Canon pro 100s printing issues

Started 11 months ago | Discussions thread
Simon Garrett Veteran Member • Posts: 7,566
Re: Canon pro 100s printing issues

Jonneymendoza2 wrote:

Jonneymendoza2 wrote:

Simon Garrett wrote:

Jonneymendoza2 wrote:

Simon Garrett wrote:

Jonneymendoza2 wrote:

Simon Garrett wrote:

Jonneymendoza2 wrote:

Simon Garrett wrote:

bmoag wrote:

I agree that the best way to suss out if its the printer or software is to print a test target just using the printer driver, no color management or user changes.

But there are many variables in printer settings. Without knowing the printer driver settings, what will this show?

You could turn off any printer adjustments (in the case of recent Canon printers that means going to the driver, Main -> Color intensity, check manual then Set -> Matching -> None).

That turns off all adjustment in the driver. But with no colour management, that absolutely guarantees false colour unless the image has the same colour space as the printer, which is pretty unlikely. Otherwise the result will depend on what driver settings are.

If that print looks like the one posted the problem is in the printer.

A contaminated/plugged print head is not that hard to fix. No amount of cleaning cycles can fix it, the head needs to be soaked and rinsed, injecting water or cleaner through the most problematic head can speed up the process.

If willing the OP can watch how to remove and clean the print head. That has resurrected Canon printers for me when they sat idle for too long.

I think all bets are off until the OP tells us the brightness to which the monitor is calibrated. The xrite software will say that.

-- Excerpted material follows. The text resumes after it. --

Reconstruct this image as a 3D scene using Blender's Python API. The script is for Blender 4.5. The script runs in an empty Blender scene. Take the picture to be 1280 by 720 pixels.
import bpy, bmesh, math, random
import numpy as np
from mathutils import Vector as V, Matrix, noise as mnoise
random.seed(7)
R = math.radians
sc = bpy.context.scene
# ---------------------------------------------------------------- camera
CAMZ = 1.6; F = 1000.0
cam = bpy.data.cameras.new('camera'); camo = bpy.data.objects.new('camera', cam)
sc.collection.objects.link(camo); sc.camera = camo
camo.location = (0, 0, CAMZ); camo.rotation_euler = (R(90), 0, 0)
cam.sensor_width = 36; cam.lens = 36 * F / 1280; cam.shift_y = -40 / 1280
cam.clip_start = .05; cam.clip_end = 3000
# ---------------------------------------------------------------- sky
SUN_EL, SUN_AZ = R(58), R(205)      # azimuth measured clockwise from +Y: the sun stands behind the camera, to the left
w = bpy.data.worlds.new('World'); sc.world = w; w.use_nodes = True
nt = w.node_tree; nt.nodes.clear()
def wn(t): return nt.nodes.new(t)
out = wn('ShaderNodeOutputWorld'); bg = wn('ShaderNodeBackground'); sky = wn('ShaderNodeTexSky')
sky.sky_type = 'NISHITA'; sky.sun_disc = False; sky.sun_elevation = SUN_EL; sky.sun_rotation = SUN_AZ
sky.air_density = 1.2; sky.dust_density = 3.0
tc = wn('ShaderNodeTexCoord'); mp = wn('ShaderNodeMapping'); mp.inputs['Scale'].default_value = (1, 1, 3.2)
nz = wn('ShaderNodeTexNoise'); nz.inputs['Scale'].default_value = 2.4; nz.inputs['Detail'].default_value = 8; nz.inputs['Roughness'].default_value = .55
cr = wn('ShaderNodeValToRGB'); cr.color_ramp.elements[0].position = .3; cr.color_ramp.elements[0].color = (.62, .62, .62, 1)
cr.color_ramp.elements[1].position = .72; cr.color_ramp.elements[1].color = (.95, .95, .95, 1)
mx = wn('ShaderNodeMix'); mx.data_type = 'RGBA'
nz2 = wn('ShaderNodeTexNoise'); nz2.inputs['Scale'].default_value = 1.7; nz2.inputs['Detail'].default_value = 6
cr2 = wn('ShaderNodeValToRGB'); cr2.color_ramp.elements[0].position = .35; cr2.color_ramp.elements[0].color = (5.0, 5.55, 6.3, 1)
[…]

I am currently using DisplayCAL as the Xrite software calibration tool diddnt seem to work correctly on Windows 11 on my machine when i had upgraded it recently.

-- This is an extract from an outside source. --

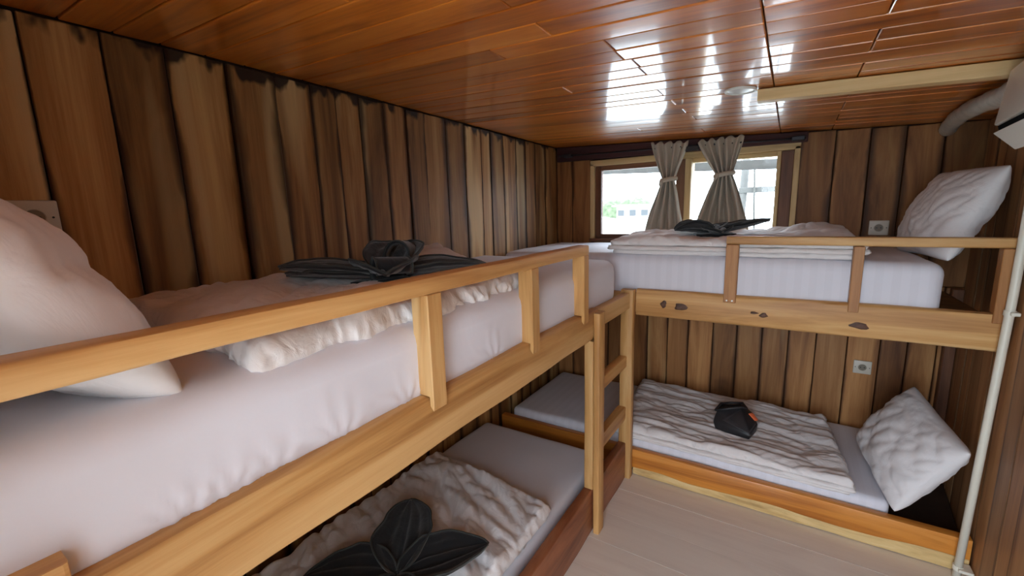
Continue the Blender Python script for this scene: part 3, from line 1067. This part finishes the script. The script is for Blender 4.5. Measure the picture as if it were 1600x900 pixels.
# ================================================================== TOWELS
def petal_mesh(c, dirang, L, W, lift, cup, curl=0.0, thick=0.008, na=26, nb=18, seed=0):
    """one folded towel leaf from centre c outwards; returns leaf and hem meshes"""
    d = np.array([math.cos(dirang), math.sin(dirang), 0])
    s = np.array([-math.sin(dirang), math.cos(dirang), 0])
    up = np.array([0, 0, 1.0])
    a = np.linspace(0, 1, na + 1)
    b_ = np.linspace(-1, 1, nb + 1)
    A, B = np.meshgrid(a, b_, indexing='ij')
    wd = W * (np.sin(np.pi * np.clip(A, 0, 1) ** 0.85) ** 0.75) * 0.5 + 0.010 * (1 - A)
    wd = wd * (1 + 0.22 * perlin(A * 3.5 + np.sign(B) * 2, A * 0 + .4, seed + 50))
    rad = A * L
    zc = lift * A ** 1.5 * L - curl * A ** 3 * L + 0.004
    z = zc + cup * wd * (np.abs(B) ** 2.2) + 0.022 * np.abs(np.sin(B * 6.5 + seed)) * np.sin(np.pi * np.clip(A * .95 + .05, 0, 1)) * (1 - B * B) - 0.010 * np.exp(-(B / 0.12) ** 2) * (1 - A)
    z = z + 0.004 * perlin(A * 6, B * 3, seed)
    yoff = B * wd + 0.05 * L * np.sin(A * 2.6 + seed) * A
    P = np.array(c)[None, None] + rad[..., None] * d + yoff[..., None] * s + z[..., None] * up
    Q = P - up * thick
    m_ = nb + 1
    V = np.concatenate([P.reshape(-1, 3), Q.reshape(-1, 3)])
    off = (na + 1) * m_
    F = []
    for i in range(na):
        for j in range(nb):
            F.append((i * m_ + j, (i + 1) * m_ + j, (i + 1) * m_ + j + 1, i * m_ + j + 1))
            F.append((off + i * m_ + j, off + i * m_ + j + 1, off + (i + 1) * m_ + j + 1, off + (i + 1) * m_ + j))
    rim = [(i, 0) for i in range(na)] + [(na, j) for j in range(nb)] + [(i, nb) for i in range(na, 0, -1)] + [(0, j) for j in range(nb, 0, -1)]
    for q in range(len(rim)):
        i, j = rim[q]
        i2, j2 = rim[(q + 1) % len(rim)]
        F.append((i * m_ + j, i2 * m_ + j2, off + i2 * m_ + j2, off + i * m_ + j)[::-1])
    hem = tube([tuple(P[i, 0] + up * .001) for i in range(na + 1)] + [tuple(P[i, nb] + up * .001) for i in range(na, -1, -1)], 0.0032, 6)
    return (V, F), hem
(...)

On my previously installed windows 10, i stil had the same issue with the printer.

How do i check the calibration brightness on DisplayCAL?

On the second tab (Calibration) check "Interactive display adjustment", then set White level as "Custom" and set the white point. If you leave "Interactive display adjustment" unchecked, thatn white level is "as measured". Not sure if it reports the actual measured brightness at the end of calibration, but it should do.

I have done the above and set white level as custom and 120 cd/m2 appears

With is calibrated at 120 cd/m2, how do prints look? If still too dark and dim, then next check is probably colour management.

What software are you using to view images? Does the monitor profile (the one created at 120) show in Windows control panel -> Colour Management as the default profile?

What software are you using to print images? Make sure you do colour management in the print program or the driver but not both (preferably the former).

I am using Lightroom CC

I'm not sure whether that's the cloud-based version (aka "Lightroom" or "Lr" in Adobe documentation) or the stand-alone version (aka "Lightroom Classic" or "LrC"), but I use only Lightroom Classic.

in Lightroom Classic, I find the best way to get reliable colour is to set the printer profile to a profile for the printer and paper being used (as opposed to setting the profile to "Managed by printer") in the print module dialogue:

I assume there's something similar in Lightroom CC version. And I set the printer to "none" in colour adjustment, as I posted earlier, which I think goes for many modern Canon printer drivers:

Provided the monitor is calibrated (to a level of around 100-120 cd/m2) and profiled, and the monitor profile is set at the default profile in Control Panel -> Colour settings, and provided no monitor settings have been altered since, that should produce accurate printed colour that should closely match the screen.

Note the last proviso: after calibration, if you touch any monitor control other than the on/off button, the calibration generally won't be valid. Especially don't change brightness, contrast, colour, gamma or anything that alters the display in any way.

Lightroom classic is what I used.

I don't know if I mentioned it in my original post but I downloaded the colour profile for the paper I use to print on and applied that to the same example drop down box shown in your pic

Here is a sample test print

you can see that you can barely see the yellow... this is a test print on plain paper

My Pro-200, which has similar inks, produces a vertually identical test print.  The yellow is almost invisible viewed under warm light.  It's slightly more visible under daylight or other more light with more blue, but still pretty hard to see.